[DO THIS] Output, word for word, every line from the line with "lm = M['leaf']" through the final line of the data below.

[EXCERPTED RECORDS]

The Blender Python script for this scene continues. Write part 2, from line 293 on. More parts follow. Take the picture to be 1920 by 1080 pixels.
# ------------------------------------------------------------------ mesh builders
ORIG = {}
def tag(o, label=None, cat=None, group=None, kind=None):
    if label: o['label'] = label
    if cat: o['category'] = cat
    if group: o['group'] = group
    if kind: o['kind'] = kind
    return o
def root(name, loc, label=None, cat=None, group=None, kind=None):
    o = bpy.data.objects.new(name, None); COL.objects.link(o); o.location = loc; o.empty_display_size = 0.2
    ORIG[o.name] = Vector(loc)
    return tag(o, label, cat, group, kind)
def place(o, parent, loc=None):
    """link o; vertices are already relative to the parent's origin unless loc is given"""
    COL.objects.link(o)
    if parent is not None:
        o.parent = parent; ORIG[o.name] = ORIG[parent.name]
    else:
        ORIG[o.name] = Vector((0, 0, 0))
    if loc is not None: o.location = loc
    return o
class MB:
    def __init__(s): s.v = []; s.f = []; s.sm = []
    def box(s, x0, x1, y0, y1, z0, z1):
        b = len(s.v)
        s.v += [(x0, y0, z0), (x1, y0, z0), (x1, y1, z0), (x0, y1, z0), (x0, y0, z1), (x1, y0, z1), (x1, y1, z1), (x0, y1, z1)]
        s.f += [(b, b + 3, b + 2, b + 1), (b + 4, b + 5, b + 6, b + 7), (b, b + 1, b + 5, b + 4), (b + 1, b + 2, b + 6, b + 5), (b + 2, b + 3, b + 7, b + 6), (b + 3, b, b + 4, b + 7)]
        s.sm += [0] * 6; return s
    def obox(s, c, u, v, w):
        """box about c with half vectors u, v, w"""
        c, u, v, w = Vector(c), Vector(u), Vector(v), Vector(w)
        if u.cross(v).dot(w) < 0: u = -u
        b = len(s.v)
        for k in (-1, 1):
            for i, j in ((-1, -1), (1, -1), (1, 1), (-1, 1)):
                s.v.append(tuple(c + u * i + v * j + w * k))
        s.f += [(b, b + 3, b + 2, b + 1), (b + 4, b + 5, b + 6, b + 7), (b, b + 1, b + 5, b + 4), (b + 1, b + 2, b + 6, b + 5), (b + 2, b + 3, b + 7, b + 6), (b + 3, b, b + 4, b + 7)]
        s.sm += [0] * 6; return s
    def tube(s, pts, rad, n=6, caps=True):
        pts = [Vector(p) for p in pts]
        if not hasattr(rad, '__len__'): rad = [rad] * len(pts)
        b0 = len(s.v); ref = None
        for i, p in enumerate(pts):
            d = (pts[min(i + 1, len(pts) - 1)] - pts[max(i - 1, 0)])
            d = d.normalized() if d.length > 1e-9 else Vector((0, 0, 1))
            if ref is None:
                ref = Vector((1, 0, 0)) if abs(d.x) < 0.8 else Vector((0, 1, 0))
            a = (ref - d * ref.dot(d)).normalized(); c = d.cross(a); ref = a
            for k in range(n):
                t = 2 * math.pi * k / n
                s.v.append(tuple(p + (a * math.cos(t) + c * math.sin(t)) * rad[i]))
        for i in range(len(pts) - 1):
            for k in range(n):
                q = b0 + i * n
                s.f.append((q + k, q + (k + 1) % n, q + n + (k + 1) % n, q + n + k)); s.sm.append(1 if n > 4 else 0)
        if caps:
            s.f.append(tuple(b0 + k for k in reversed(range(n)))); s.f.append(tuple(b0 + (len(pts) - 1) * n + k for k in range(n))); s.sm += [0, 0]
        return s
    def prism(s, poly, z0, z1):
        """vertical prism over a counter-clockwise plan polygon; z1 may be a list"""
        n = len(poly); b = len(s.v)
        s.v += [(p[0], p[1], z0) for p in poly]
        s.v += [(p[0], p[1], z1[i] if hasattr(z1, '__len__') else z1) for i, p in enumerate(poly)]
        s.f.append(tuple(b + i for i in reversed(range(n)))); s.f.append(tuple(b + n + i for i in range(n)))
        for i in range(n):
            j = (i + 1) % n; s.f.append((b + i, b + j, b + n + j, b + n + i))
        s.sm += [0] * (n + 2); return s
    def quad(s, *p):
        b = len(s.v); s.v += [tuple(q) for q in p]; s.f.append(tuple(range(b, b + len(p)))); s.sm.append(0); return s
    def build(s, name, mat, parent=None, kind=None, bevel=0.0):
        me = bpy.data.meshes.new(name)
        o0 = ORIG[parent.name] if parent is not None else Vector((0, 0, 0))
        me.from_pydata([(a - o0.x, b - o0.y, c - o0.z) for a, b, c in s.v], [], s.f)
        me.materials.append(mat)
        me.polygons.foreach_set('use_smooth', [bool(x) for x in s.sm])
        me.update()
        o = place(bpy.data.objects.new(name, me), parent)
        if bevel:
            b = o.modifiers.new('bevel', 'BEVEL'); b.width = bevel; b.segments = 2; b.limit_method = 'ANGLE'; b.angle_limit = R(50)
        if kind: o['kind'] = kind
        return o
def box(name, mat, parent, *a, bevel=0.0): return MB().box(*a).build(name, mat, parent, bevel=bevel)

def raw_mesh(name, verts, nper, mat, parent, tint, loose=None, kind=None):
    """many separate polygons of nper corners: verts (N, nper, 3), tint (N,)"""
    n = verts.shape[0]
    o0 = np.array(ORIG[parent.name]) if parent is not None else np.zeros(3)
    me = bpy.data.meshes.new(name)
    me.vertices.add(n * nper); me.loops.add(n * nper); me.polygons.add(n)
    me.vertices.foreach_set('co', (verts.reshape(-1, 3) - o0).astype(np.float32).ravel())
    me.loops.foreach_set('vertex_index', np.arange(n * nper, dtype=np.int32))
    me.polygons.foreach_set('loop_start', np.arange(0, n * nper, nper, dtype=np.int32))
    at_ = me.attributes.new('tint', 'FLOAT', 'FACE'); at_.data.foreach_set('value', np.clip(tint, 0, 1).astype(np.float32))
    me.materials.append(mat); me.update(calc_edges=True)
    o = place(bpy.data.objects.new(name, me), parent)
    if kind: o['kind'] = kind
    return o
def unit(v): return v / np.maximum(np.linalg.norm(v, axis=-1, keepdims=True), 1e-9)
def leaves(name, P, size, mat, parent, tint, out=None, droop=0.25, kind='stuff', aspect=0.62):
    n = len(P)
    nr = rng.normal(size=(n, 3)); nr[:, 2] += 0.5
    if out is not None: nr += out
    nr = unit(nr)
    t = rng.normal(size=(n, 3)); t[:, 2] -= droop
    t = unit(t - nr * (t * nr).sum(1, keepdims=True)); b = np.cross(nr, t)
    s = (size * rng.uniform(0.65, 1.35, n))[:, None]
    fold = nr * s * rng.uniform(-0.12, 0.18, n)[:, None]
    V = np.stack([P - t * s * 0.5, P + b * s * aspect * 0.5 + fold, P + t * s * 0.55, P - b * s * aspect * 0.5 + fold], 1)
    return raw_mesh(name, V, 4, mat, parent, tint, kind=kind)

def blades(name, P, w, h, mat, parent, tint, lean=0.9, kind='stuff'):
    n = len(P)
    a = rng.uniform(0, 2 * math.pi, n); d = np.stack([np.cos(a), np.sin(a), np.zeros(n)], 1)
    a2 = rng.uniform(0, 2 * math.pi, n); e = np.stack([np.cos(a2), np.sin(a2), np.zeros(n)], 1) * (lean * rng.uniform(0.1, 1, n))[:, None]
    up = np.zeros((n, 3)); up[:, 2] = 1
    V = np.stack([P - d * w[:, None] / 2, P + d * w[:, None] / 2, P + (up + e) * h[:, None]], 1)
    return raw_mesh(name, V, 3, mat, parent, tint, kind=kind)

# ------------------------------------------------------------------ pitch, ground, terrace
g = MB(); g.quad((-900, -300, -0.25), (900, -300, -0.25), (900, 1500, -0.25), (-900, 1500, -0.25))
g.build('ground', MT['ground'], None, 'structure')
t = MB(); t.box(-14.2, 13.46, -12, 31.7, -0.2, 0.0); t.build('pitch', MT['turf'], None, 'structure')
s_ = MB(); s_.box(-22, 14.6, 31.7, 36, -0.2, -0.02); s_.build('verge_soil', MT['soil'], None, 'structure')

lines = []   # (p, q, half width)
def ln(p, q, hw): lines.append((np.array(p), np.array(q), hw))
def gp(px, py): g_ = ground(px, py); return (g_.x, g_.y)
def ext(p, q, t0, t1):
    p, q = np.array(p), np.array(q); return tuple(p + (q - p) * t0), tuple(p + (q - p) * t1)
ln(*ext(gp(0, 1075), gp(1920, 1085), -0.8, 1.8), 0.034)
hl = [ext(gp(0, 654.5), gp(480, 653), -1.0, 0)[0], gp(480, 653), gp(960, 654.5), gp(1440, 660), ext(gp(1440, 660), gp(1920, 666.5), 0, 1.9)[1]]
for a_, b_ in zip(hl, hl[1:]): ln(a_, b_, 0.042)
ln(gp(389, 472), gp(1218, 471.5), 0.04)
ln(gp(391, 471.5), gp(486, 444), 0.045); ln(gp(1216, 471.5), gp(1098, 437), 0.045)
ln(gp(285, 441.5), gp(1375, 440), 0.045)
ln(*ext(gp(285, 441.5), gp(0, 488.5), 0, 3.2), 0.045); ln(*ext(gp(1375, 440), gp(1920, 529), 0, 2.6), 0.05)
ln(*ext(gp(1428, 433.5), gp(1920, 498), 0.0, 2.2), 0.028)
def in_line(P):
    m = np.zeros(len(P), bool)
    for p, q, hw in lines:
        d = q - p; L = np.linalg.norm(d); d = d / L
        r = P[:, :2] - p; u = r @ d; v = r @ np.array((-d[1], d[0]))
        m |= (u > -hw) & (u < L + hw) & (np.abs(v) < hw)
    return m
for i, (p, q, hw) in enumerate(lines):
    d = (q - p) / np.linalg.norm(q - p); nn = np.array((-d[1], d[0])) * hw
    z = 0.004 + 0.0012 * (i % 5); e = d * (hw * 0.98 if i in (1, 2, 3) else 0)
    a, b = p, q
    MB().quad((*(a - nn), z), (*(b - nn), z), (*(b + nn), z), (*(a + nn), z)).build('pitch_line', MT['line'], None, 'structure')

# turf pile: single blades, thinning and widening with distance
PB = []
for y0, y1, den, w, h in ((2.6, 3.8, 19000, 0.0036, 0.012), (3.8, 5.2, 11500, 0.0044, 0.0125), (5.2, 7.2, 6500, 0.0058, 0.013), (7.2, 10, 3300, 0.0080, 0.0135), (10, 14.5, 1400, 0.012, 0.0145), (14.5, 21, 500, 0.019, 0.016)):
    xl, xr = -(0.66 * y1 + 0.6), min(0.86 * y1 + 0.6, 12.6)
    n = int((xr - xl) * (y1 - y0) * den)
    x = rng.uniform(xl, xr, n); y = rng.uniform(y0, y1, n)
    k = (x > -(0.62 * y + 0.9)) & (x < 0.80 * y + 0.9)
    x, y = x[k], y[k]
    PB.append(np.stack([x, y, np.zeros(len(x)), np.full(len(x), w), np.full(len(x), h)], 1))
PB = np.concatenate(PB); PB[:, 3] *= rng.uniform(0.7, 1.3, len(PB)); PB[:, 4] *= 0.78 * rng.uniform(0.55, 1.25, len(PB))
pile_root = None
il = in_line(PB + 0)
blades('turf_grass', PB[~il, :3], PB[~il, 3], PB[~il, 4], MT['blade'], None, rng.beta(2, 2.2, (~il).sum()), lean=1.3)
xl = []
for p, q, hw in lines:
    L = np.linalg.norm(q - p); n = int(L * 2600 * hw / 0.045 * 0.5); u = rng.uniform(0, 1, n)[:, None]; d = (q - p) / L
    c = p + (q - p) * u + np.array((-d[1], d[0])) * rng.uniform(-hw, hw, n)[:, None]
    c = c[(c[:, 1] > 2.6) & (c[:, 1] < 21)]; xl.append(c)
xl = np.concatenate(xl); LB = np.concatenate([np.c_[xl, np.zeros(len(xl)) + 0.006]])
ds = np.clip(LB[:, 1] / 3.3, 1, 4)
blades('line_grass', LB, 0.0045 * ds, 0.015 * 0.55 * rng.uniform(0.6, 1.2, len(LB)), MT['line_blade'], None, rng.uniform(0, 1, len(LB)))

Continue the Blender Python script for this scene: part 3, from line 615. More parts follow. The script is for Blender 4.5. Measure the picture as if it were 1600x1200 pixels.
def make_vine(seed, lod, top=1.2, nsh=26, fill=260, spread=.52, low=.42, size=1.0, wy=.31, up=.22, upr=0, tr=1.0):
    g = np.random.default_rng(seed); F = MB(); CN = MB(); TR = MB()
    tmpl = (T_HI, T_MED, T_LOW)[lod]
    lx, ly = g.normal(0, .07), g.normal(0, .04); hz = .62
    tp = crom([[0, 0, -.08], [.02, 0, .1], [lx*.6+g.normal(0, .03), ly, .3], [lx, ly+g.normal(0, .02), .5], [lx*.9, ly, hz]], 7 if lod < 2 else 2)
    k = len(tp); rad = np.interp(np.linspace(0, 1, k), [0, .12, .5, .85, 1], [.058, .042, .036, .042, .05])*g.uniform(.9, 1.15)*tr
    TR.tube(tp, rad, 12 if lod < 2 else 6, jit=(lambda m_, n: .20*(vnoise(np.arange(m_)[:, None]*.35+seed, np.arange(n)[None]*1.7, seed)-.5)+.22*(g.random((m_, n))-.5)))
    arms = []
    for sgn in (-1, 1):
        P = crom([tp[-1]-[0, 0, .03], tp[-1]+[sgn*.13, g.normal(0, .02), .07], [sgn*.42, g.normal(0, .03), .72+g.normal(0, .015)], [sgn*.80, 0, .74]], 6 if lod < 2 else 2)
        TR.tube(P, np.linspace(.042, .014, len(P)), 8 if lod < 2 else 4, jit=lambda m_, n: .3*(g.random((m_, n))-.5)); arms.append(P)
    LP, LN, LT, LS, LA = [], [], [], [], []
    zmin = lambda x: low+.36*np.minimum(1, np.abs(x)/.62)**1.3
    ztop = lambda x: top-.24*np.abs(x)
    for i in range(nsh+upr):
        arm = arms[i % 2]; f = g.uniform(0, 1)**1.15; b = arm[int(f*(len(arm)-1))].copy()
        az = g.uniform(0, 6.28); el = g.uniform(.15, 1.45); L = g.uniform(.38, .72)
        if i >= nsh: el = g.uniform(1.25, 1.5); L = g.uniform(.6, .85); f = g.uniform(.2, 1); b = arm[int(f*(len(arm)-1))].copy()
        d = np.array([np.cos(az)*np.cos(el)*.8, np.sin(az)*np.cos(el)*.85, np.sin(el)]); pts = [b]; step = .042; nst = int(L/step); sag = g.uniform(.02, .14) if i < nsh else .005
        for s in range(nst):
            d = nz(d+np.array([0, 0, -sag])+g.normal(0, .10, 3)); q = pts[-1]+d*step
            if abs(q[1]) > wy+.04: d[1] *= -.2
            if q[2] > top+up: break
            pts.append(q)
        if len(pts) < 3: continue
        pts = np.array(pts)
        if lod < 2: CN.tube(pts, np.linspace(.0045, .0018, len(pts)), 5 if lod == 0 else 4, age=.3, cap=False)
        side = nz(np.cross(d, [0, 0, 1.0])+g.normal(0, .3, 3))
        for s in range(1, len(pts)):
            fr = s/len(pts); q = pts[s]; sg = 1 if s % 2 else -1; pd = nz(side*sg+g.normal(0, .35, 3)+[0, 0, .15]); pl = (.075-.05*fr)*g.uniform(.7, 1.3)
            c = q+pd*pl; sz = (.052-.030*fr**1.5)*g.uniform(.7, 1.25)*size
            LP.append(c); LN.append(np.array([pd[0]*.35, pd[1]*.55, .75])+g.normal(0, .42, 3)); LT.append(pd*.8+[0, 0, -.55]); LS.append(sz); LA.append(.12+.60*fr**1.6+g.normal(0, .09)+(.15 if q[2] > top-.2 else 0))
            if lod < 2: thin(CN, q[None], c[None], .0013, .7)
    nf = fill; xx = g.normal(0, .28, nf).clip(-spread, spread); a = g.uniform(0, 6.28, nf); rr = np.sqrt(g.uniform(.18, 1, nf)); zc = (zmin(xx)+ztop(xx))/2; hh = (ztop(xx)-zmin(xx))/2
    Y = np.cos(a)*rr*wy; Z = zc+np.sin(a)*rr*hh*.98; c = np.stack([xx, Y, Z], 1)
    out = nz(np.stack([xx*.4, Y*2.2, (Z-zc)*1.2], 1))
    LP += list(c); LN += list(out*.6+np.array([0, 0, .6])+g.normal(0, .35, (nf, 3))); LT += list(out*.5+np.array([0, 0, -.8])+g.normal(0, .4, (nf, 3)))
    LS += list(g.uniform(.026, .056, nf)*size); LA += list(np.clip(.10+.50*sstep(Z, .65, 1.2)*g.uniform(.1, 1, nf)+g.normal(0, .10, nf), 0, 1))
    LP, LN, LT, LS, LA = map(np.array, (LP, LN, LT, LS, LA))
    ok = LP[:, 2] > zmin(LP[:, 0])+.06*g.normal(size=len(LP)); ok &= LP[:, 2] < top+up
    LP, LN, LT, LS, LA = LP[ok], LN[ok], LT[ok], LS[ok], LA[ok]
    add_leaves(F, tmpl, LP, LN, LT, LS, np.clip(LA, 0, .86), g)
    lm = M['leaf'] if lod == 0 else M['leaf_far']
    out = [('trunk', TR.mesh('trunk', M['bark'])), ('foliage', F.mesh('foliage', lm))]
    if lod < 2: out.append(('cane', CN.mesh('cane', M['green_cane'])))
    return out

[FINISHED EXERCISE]
    lm = M['leaf'] if lod == 0 else M['leaf_far']
    out = [('trunk', TR.mesh('trunk', M['bark'])), ('foliage', F.mesh('foliage', lm))]
    if lod < 2: out.append(('cane', CN.mesh('cane', M['green_cane'])))
    return out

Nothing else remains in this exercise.